Information shown >>

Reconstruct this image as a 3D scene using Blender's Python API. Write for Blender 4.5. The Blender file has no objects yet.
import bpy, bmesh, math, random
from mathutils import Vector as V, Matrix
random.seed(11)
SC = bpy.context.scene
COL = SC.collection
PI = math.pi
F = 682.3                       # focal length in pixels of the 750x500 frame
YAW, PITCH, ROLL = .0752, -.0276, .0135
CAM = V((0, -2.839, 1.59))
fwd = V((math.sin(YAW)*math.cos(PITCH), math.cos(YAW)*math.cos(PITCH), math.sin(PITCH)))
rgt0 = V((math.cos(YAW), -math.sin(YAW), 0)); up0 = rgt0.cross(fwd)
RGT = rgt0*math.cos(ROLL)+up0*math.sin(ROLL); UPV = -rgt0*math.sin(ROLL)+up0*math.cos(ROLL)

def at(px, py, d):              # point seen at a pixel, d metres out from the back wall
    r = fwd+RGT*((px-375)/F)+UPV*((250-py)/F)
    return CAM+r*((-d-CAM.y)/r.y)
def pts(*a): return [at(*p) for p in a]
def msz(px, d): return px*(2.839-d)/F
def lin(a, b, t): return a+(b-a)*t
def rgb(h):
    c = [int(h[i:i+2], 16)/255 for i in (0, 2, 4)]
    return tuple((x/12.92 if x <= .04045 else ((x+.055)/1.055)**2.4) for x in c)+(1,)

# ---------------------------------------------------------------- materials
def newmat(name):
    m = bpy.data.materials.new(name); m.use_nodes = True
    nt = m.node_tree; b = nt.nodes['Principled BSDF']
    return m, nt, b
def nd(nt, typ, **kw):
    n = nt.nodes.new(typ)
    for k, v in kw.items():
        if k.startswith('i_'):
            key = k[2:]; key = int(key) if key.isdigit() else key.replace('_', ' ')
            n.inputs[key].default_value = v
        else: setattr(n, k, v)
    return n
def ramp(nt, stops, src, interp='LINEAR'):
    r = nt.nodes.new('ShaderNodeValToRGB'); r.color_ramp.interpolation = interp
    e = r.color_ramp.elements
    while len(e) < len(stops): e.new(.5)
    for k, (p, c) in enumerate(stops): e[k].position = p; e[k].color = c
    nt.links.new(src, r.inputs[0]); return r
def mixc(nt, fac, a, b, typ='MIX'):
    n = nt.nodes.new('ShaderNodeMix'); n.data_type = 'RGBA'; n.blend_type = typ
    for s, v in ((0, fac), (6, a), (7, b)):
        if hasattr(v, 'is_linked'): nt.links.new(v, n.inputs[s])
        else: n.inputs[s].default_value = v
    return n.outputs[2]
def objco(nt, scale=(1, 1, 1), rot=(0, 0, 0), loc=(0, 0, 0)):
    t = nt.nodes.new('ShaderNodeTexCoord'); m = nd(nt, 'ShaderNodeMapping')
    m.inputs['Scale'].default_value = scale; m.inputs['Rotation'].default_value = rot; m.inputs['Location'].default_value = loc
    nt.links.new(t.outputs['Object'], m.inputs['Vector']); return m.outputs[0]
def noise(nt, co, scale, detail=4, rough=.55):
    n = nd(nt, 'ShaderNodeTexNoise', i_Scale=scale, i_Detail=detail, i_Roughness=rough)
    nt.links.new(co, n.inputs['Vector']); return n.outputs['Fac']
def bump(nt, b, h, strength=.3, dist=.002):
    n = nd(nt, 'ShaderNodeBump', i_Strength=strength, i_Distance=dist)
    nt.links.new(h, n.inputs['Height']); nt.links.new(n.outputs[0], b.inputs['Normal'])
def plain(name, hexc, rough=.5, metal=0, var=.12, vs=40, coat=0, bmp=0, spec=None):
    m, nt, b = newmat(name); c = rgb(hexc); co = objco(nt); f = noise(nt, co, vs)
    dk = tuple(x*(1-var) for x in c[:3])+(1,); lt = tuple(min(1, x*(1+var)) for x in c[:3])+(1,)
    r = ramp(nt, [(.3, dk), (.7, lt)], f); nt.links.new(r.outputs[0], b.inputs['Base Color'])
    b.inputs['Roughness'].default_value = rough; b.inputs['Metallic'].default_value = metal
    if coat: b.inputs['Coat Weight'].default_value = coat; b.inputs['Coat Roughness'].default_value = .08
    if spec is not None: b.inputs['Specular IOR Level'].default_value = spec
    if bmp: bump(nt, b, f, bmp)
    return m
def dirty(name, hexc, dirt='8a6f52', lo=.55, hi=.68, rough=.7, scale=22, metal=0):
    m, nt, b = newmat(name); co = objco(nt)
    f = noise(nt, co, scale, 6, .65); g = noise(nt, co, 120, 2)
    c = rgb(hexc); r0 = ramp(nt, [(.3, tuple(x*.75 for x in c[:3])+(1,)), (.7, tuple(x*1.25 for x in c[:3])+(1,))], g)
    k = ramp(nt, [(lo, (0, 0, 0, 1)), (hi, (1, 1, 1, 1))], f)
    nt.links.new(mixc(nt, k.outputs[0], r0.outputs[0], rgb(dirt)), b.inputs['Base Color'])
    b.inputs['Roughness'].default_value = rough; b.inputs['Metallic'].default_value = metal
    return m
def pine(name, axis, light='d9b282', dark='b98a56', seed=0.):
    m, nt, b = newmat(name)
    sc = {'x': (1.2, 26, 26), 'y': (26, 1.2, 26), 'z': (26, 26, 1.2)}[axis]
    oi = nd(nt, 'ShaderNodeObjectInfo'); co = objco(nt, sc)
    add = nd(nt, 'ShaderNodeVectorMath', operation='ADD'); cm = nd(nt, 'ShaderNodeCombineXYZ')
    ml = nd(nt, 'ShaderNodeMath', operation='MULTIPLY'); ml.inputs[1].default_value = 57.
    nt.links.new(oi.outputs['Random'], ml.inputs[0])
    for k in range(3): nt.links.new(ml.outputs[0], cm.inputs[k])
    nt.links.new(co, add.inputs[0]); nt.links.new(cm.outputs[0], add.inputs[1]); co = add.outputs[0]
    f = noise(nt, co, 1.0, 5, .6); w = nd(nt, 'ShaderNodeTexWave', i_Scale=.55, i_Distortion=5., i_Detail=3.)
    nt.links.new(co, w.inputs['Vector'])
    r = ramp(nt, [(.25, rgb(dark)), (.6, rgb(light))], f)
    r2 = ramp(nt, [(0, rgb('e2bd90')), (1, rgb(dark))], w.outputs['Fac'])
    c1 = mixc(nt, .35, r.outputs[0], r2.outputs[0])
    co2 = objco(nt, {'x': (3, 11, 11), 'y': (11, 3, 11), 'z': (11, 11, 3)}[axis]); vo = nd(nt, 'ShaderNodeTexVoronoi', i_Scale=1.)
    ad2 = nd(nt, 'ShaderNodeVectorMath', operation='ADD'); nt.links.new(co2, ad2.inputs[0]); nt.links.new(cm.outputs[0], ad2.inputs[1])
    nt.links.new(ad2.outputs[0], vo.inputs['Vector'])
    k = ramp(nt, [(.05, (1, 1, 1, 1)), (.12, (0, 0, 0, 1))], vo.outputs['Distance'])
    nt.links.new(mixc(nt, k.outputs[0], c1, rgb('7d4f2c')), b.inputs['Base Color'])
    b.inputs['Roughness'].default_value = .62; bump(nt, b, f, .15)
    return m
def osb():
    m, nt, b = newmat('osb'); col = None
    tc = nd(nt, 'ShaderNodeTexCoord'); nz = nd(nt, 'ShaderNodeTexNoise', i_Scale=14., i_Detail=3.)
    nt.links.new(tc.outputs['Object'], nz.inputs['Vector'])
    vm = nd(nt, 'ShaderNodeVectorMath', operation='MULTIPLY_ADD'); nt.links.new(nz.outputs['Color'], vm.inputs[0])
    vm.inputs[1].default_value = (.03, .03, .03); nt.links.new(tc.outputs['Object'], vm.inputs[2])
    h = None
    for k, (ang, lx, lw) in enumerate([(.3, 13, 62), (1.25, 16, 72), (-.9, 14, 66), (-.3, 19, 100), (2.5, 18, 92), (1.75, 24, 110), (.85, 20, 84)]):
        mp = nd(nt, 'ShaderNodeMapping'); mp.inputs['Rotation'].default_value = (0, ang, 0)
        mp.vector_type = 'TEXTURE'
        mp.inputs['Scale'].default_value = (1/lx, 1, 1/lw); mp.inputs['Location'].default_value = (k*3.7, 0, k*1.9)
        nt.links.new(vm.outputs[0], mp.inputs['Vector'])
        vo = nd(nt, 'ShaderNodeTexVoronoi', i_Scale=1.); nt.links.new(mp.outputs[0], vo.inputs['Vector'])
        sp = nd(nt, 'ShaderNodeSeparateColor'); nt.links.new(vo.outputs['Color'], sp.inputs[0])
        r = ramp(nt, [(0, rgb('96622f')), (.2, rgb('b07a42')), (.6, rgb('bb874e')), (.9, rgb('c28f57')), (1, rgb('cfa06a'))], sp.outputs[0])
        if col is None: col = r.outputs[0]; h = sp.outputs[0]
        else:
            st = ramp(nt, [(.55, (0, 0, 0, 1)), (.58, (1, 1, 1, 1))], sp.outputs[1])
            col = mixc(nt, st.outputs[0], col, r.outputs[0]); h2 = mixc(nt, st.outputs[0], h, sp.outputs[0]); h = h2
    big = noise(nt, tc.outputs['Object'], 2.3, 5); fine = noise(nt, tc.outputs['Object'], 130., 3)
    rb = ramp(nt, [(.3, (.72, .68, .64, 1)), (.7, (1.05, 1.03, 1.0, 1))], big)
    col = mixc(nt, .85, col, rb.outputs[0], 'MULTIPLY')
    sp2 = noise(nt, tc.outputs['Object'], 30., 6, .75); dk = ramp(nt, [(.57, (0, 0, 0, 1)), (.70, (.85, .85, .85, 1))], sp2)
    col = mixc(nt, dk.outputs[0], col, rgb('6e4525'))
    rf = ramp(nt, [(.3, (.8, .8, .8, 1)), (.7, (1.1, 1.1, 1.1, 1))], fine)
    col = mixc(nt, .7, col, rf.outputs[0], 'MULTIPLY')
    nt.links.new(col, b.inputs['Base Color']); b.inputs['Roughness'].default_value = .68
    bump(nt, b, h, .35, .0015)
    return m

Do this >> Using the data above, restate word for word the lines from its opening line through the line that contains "RGT = rgt0*math.cos(ROLL)+up0*math.sin(ROLL);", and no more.

Solution to this problem >>
Reconstruct this image as a 3D scene using Blender's Python API. Write for Blender 4.5. The Blender file has no objects yet.
import bpy, bmesh, math, random
from mathutils import Vector as V, Matrix
random.seed(11)
SC = bpy.context.scene
COL = SC.collection
PI = math.pi
F = 682.3                       # focal length in pixels of the 750x500 frame
YAW, PITCH, ROLL = .0752, -.0276, .0135
CAM = V((0, -2.839, 1.59))
fwd = V((math.sin(YAW)*math.cos(PITCH), math.cos(YAW)*math.cos(PITCH), math.sin(PITCH)))
rgt0 = V((math.cos(YAW), -math.sin(YAW), 0)); up0 = rgt0.cross(fwd)
RGT = rgt0*math.cos(ROLL)+up0*math.sin(ROLL); UPV = -rgt0*math.sin(ROLL)+up0*math.cos(ROLL)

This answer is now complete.